How to get sums of subarrays

Question

While solving online code exercises, I came across this one:

Given a 1-dimensional array of numbers and the number of queries, where each query has start index a , end index b and a number c , find the sum of numbers between indexes a and b (inclusive). For each occurrence of zero within the range [a,b] , add the value of c to the sum. For example, numbers = [4,6,0,10] , queries = [1,3,20] => for this example we need to get the sum of [4,6,0] (indexes 1-3), and because [4,6,0] has 0, we also need to add 20.

This is my code so far:

function findSum(numbers, queries) {
//declare empty  array that will store the numbers
    let arr = []
// declare initial sum

    let sum = 0;
// get the last element of queries (c)
    let lastElement = queries[0].pop()

// loop through queries and push numbers to arr, to sum them in the end
    queries[0].slice(0, 2).forEach(x => {
        arr.push(numbers[x - 1])
    })
// check if arr has 0
    let zero = arr.filter(el => el === 0)

// if arr has 0, according to the instructions we need to add the c of the q
    if (zero.length != 0) {
        sum = arr.reduce((a, b) => a + b, 0) + lastElement
    }
    else {
        sum = arr.reduce((a, b) => a + b, 0)
    }
    return sum
}

My code works if queries is an array, but in some test cases queries may be array of arrays like [ [ 2, 2, 20 ], [ 1, 2, 10 ] ] . I don't know know how to check the numbers in case if queries is array of arrays. Any suggestions are greatly appreciated.

Answer 1

in some test cases queries may be array of arrays

I would expect that this would always be the case, not just in some cases. This is also clear from your code:

queries[0].pop()

This assumes a 2-dimensional array. The problem is not that you sometimes get a 1-dimensional array and other times a 2-dimensional array, The problem is that although you always get a 2-dimensional array, your code is only looking at the first query -- the one that sits at queries[0] .

Instead, you should loop over all queries.

I also assume that the return value of your function must be an array , having an answer for each of the queries. This means that you probably want to have code like this:

function findSum(numbers, queries) {
    return queries.map(query => {
        // solve the single query
        
        return sum;
    });
}

Note that your code is not making the sum correctly, as your arr will have a length of 2 ( arr.push(numbers[x - 1]) is executed exactly twice), yet the query could indicate a range with 100 values and you should derive the sum of those 100 values, not just of two.

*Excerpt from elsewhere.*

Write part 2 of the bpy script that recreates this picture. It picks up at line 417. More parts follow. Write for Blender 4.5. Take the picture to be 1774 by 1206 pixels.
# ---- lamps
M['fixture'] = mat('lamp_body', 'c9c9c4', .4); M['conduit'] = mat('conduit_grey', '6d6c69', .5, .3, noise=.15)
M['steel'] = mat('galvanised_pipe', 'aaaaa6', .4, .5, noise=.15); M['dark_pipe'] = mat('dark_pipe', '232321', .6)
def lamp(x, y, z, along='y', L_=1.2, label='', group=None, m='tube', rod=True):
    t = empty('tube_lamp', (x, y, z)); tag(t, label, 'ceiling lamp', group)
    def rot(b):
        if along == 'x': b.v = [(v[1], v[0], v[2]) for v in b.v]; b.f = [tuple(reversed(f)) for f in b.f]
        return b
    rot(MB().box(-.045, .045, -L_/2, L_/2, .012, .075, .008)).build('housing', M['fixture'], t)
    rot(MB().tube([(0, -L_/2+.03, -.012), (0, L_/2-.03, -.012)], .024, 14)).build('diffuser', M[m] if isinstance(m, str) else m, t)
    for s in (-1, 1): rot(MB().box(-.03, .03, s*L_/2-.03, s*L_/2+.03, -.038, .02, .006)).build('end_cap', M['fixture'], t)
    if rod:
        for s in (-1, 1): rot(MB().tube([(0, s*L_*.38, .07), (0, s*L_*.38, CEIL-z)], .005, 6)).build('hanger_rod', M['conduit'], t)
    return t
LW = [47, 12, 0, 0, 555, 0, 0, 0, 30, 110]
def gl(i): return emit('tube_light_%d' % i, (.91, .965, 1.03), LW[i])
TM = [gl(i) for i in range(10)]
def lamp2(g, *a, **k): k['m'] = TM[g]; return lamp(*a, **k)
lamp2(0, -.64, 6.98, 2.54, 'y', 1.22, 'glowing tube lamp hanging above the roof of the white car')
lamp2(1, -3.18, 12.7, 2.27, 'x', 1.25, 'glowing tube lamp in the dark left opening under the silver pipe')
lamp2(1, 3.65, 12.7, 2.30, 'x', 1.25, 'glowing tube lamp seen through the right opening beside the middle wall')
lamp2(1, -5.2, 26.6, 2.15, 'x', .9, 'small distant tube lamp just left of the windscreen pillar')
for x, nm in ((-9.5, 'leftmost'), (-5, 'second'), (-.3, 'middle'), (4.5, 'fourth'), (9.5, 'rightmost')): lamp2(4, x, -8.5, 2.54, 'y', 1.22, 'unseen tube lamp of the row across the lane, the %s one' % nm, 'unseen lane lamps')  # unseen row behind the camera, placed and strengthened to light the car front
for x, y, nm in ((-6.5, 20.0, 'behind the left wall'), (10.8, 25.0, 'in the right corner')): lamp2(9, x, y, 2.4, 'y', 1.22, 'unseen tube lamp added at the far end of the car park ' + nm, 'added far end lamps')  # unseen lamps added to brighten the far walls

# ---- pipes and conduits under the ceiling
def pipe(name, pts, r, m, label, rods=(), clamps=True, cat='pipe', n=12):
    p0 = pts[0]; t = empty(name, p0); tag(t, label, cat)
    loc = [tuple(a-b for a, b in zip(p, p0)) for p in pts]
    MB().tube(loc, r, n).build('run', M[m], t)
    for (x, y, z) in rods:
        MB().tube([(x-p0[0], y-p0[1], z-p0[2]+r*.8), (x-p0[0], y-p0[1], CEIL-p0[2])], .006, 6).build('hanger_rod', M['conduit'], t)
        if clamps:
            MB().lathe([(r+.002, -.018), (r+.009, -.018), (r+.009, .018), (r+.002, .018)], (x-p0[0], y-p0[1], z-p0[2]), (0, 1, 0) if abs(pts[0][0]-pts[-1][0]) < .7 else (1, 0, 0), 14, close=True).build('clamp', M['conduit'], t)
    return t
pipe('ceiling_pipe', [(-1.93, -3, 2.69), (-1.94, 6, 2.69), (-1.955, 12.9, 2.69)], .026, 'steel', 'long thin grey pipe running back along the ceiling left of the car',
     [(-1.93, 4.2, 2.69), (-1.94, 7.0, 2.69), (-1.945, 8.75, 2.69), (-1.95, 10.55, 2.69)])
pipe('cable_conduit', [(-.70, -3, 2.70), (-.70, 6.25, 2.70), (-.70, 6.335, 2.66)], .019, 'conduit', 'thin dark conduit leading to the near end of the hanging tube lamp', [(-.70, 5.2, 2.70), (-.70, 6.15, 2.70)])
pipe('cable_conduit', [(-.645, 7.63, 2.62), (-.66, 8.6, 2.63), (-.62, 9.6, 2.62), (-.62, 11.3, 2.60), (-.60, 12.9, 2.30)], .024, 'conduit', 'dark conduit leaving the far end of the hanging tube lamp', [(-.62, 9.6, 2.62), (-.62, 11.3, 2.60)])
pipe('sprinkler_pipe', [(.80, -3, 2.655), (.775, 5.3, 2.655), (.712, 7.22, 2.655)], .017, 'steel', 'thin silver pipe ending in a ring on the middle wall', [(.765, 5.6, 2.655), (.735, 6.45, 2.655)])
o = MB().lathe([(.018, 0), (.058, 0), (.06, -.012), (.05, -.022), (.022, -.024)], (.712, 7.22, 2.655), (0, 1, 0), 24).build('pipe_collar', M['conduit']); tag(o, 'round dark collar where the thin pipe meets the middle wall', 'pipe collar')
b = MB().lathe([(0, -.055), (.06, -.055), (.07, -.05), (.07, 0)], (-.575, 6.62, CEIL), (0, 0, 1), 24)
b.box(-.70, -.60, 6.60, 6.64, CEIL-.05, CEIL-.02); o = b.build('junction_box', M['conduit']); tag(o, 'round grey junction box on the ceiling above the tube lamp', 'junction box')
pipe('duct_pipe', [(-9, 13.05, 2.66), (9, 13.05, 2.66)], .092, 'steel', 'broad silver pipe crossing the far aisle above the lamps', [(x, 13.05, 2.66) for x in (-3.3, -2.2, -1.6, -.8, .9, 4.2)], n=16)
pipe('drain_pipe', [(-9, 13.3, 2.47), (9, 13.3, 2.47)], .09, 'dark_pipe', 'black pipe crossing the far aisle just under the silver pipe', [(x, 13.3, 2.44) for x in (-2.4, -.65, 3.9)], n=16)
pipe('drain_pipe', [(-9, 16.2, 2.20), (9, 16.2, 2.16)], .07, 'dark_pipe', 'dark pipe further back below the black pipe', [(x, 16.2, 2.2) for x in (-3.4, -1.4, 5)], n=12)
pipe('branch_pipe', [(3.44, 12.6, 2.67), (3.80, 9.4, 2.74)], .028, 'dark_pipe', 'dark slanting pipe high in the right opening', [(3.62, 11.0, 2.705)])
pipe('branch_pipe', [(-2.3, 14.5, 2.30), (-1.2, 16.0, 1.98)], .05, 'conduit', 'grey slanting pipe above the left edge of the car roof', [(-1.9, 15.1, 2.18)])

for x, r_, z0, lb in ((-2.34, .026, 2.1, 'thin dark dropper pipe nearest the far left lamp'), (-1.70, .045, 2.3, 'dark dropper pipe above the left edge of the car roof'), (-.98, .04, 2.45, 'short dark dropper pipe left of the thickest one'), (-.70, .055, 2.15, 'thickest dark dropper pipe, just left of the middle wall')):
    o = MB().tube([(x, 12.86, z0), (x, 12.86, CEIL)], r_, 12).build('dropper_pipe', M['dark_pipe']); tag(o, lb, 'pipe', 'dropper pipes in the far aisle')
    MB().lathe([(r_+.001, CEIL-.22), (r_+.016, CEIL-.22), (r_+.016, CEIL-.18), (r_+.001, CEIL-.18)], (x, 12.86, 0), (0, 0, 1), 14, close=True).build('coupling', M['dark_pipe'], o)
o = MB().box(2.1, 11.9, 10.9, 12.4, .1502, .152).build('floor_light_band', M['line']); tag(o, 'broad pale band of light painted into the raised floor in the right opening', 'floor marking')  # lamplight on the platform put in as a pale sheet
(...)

But even if you fix all that, you'll end up with an inefficient solution that will have to iterate over many values in the input array multiple times. This needs a smarter approach.

Try to think of a way to analyse the input before processing any queries yet. Would there be something useful you could build that would help to quickly get a sum of a subarray without having to iterate that subsection again ?

Here are some hints:

Hint #1

Use the following truth:
sum(numbers.slice(start, end)) == sum(numbers.slice(0, end)) - sum(numbers.slice(0, start - 1))

Hint #2

What if you would know the sum from the start of the array to any given index? Like a running sum... So for numbers=[4, 8, 0, 3] you would know [4, 12, 12, 15] . Would that help in calculating a sum for a certain range of [start, end] ?

Hint #3

How could you apply the same principle for the special treatment of zeroes?